ACT Pipeline question

I have a couple quick questions with regards to my ACT pipeline. I have produced streamline count connectomes based on the AAL atlas which im confident of but now would like to check the last steps of my pipeline. These will be fed first into NBS for basic statistics (along with fMRI and MEG using the same ROIs) and then given to someone much smarter than me for machine learning purposes.

My original last step for the streamline count connectomes (based on the BATMAN tutorial and Andy’s Brain Book):

tck2connectome -symmetric -zero_diagonal -scale_invnodevol -tck_weights_in sift_1M.txt tracks_10M.tck parcels_coreg_AAL.mif parcels_coreg_AAL.csv -out_assignment assignments_coreg_AAL.csv

Now I want to produce connectomes using FA,MD,AD and RD. I have produced the scalar maps in FSL and upsampled them to 1.25 mm isotropic (I noticed now this isn’t necessary, but for now it’s for the sake of consistency). Based on the post here (FA, AD, RD connectomes) and the MRtrix documentation, I used:

tcksample tracks_10M.tck FA.mif mean_FA_per_streamline.csv -stat_tck mean

tck2connectome -symmetric -zero_diagonal -tck_weights_in sift_1M.txt tracks_10M.tck parcels_coreg_AAL.mif parcels_coreg_AAL_FA.csv -scale_file mean_FA_per_streamline.csv -stat_edge mean -out_assignment assignments_coreg_AAL_FA.csv

Essentially in the last step I removed -scale_invnodevo and added -scale_file and -stat_edge while keeping everything else the same. Numerically the connectomes make sense and visually they look accurate, but I just wanted to confirm as we are moving to a very large data cohort.

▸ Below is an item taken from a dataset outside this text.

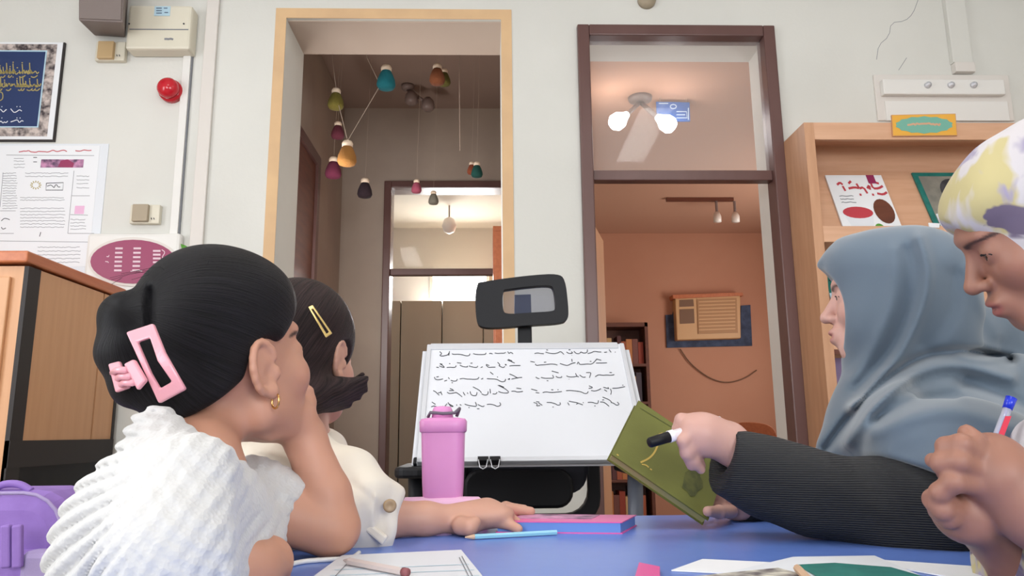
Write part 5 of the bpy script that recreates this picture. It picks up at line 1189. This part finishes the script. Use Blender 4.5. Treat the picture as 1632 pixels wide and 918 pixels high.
# scarf
F = Field((.38, .92, .62), (1.16, 1.72, 1.30), .0028)
H3.ell(F, (0, -.032, .032), (.094, .116, .096), None, .01); H3.ell(F, (0, .03, .060), (.080, .075, .062), None, .03)
F.cap(H3.w((0, .062, .085)), H3.w((0, .100, .072)), .024, .007, .03)
H3.ell(F, (0, -.055, -.05), (.080, .085, .10), None, .04)
F.chain([v(1392, 605, 1.28), v(1380, 660, 1.26), v(1346, 722, 1.24)], [.040, .046, .044], .03)
F.chain([v(1420, 590, 1.27), v(1440, 650, 1.24), v(1420, 710, 1.18)], [.06, .075, .065], .05)
F.ell(v(1500, 695, 1.24), (.16, .18, .09), None, .05); F.ell(v(1570, 640, 1.28), (.13, .16, .085), None, .05); F.chain([v(1430, 690, 1.12), v(1500, 732, 1.04), v(1560, 748, 1.03), v(1670, 760, 1.10)], [.06, .074, .078, .08], .05)
F.chain([v(1500, 545, 1.29), v(1580, 530, 1.33), v(1640, 610, 1.32)], [.055, .045, .05], .03)
H3.ell(F, (0, .022, -.042), (.086, .078, .098), None, .03); H3.ell(F, (0, .164, -.026), (.15, .10, .112), None, .006, 's')
F.disp(fold_disp([
    ([(1466, 380), (1482, 430), (1472, 490), (1445, 550), (1400, 610), (1360, 650)], .013, 11), ([(1448, 400), (1455, 450), (1442, 510), (1408, 575), (1365, 622)], -.010, 11),
    ([(1425, 400), (1425, 480), (1395, 550), (1362, 600)], .005, 11), ([(1520, 440), (1515, 500), (1480, 550)], -.008, 16), ([(1545, 430), (1560, 480), (1590, 530)], .004, 12),
    ([(1612, 575), (1545, 558), (1485, 562), (1430, 588), (1390, 624), (1345, 676), (1318, 715)], -.015, 8), ([(1612, 602), (1540, 580), (1480, 584), (1430, 612), (1390, 650), (1350, 706)], .012, 11),
    ([(1530, 566), (1560, 575), (1600, 572)], .006, 6), ([(1400, 668), (1450, 640), (1520, 632)], -.008, 11), ([(1390, 690), (1450, 664), (1530, 650), (1632, 690)], .008, 14),
    ([(1540, 610), (1590, 625), (1650, 660)], -.010, 13), ([(1440, 720), (1520, 700), (1632, 740)], -.004, 20)]))
e1, e2 = v(1330, 706, 1.1), v(1500, 790, 1.1); dn = Vector(e2-e1).cross(Vector((0, 1, 0))).normalized()
if dn.z > 0: dn = -dn
e0 = v(1295, 738, 1.2)
F.plane_cut(e1, dn, .006) if False else None
X, Y_, Z_ = F.grid((slice(None),)*3); sd = ((X-e1[0])*dn.x+(Z_-e1[2])*dn.z); gate = (X-v(1335, 700, 1.15)[0])*1.0; sd = np.minimum(sd, gate+.0*sd)+0*Y_
F.apply((slice(None),)*3, (-sd).astype(np.float32), .006, 's')
me, V = F.mesh('headscarf', 2); link('headscarf', me, 'hijab_grey', P3)
legs('skirt', P3, (.86, 1.28, .50), (-1, -.05, 0), 'coat'); stool('wooden stool under the woman in grey headscarf', .86, 1.28)

# ---------------------------------------------------------------- girl in floral scarf at the right edge
ph = math.radians(27); yw = math.radians(-24)
H4 = Head((-math.cos(ph)*math.cos(yw), -math.cos(ph)*math.sin(yw), -math.sin(ph)), (-math.sin(ph), 0, math.cos(ph)), .88).pin((0, .1165, -.027), W(1540, 464, .84))
P4 = thing('person', 'girl in floral headscarf at right edge, clasped hands holding a pen', 'person', (.82, .70, 0))
F = Field((.40, .46, .60), (.98, 1.02, 1.20), .0023)
H4.skull(F, False)
F.cap(H4.w((0, -.04, -.05)), v(1800, 650, .82), .042, .05, .03); F.cap(v(1800, 650, .82), v(1800, 860, .78), .07, .09, .04)
G = F.twin()
# upper hand (left), then lower hand
G.chain([v(1745, 900, .70), v(1640, 812, .70)], [.034, .027], .02); G.cap(v(1640, 812, .70), v(1592, 762, .705), .028, .031, .02); G.ell(v(1580, 745, .708), (.033, .022, .032), None, .015)
for pts, r in ((((1575, 715, .705), (1552, 702, .695), (1541, 690, .70)), .0085), (((1566, 730, .70), (1532, 708, .688), (1508, 712, .70), (1512, 732, .715)), .0092), (((1560, 752, .70), (1528, 735, .686), (1500, 738, .698), (1508, 758, .715)), .0094), (((1558, 772, .70), (1520, 768, .69), (1498, 785, .70), (1515, 800, .712)), .0092)):
    G.chain([v(*q) for q in pts], [r*1.15, r, r*.95, r*.8][:len(pts)], .005)
G.chain([v(1530, 750, .725), v(1505, 738, .725), v(1487, 734, .722)], [.010, .009, .0075], .005)
F.merge(G, .004); G = F.twin()
G.chain([v(1660, 960, .78), v(1590, 848, .760)], [.034, .026], .02); G.cap(v(1590, 848, .760), v(1545, 822, .73), .026, .026, .02); G.ell(v(1535, 812, .73), (.030, .02, .024), None, .015)
for pts, r in ((((1530, 815, .715), (1502, 812, .705), (1487, 796, .71), (1497, 782, .72)), .0092), (((1535, 822, .72), (1510, 826, .712), (1494, 815, .715)), .0088)):
    G.chain([v(*q) for q in pts], [r*1.1, r, r*.95, r*.85][:len(pts)], .005)
F.merge(G, .003)
skin_mesh(F, H4, 'body', SK4, (150, 80, 76), P4); H4.eyes(P4, .5)
F = Field((.42, .44, .60), (1.10, 1.06, 1.26), .0034)
H4.ell(F, (0, -.026, .034), (.086, .106, .098), None, .01); H4.ell(F, (0, .036, .062), (.070, .058, .046), None, .02)
H4.ell(F, (0, -.06, -.05), (.09, .10, .11), None, .05); F.chain([H4.w((0, -.045, -.05)), v(1800, 650, .82), v(1830, 720, .80), v(1850, 860, .78)], [.066, .066, .09, .10], .04)
H4.ell(F, (0, .015, -.045), (.074, .066, .082), None, .03); H4.ell(F, (0, .128, -.048), (.085, .078, .122), None, .010, 's')
F.disp(lambda P: .002*np.sin(H4.loc(P)[:, 1]*70+H4.loc(P)[:, 2]*50))
me, V = F.mesh('headscarf', 2); link('headscarf', me, 'floral', P4)
F = Field((.50, .44, .50), (1.06, 1.0, .98), .0036)
F.chain([v(1632, 905, .78), v(1700, 960, .80)], [.042, .05], .03); F.chain([v(1655, 815, .70), v(1740, 890, .70)], [.04, .05], .03); F.ell(v(1790, 900, .74), (.10, .12, .14), None, .05); F.ell(v(1652, 722, .74), (.016, .03, .034), None, .03)
me, V = F.mesh('tunic'); link('tunic', me, 'floral', P4)
legs('trousers', P4, (.84, .72, .50), (-1, .1, 0), 'dress'); stool('wooden stool under the girl in floral scarf', .84, .72)

for o in bpy.data.objects:
    if '_w' in o.keys(): del o['_w']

Lastly, in some of the the steps to bring the AAL ROI’s into diffusion space I noticed many tutorials work off only a linear registration. I added in a nonlinear registration to improve several steps (using nearest neighbour interpolation for applywarp) and the results look great. Is there any reason this step isn’t added in many tutorials beyond computation time and potential for problems?

Thank You
Patrick

Hi Patrick,

Personally I’m not a big fan of the scaling by reciprocal of the node volumes; it’s there for feature-completeness, but it considerably alters the interpretation of the connectivity measures. I’ve probably ranted on it a few times on here, but I lose track of such things. The argument I give in the discussion of this preprint regarding intracranial volume extends to individual node volumes also.

The body of that preprint also does a better job of justifying the mechanism by which one can obtain estimates of white matter connectivity that should be better quantitatively than raw streamline count.

Yep that looks fine. Note that this may be different to how such quantifications are done elsewhere, as described in this wiki post.

Personally when I constructed my own pipeline I initially used affine registration for the same reason, but found the results to be entirely lacklustre and switched to nonlinear registration. So it is indeed possible that, for tutorials at least, people stick to linear registration for simplicity, but for an actual experiment I would myself recommend going nonlinear, even with a parcellation as crude as AAL.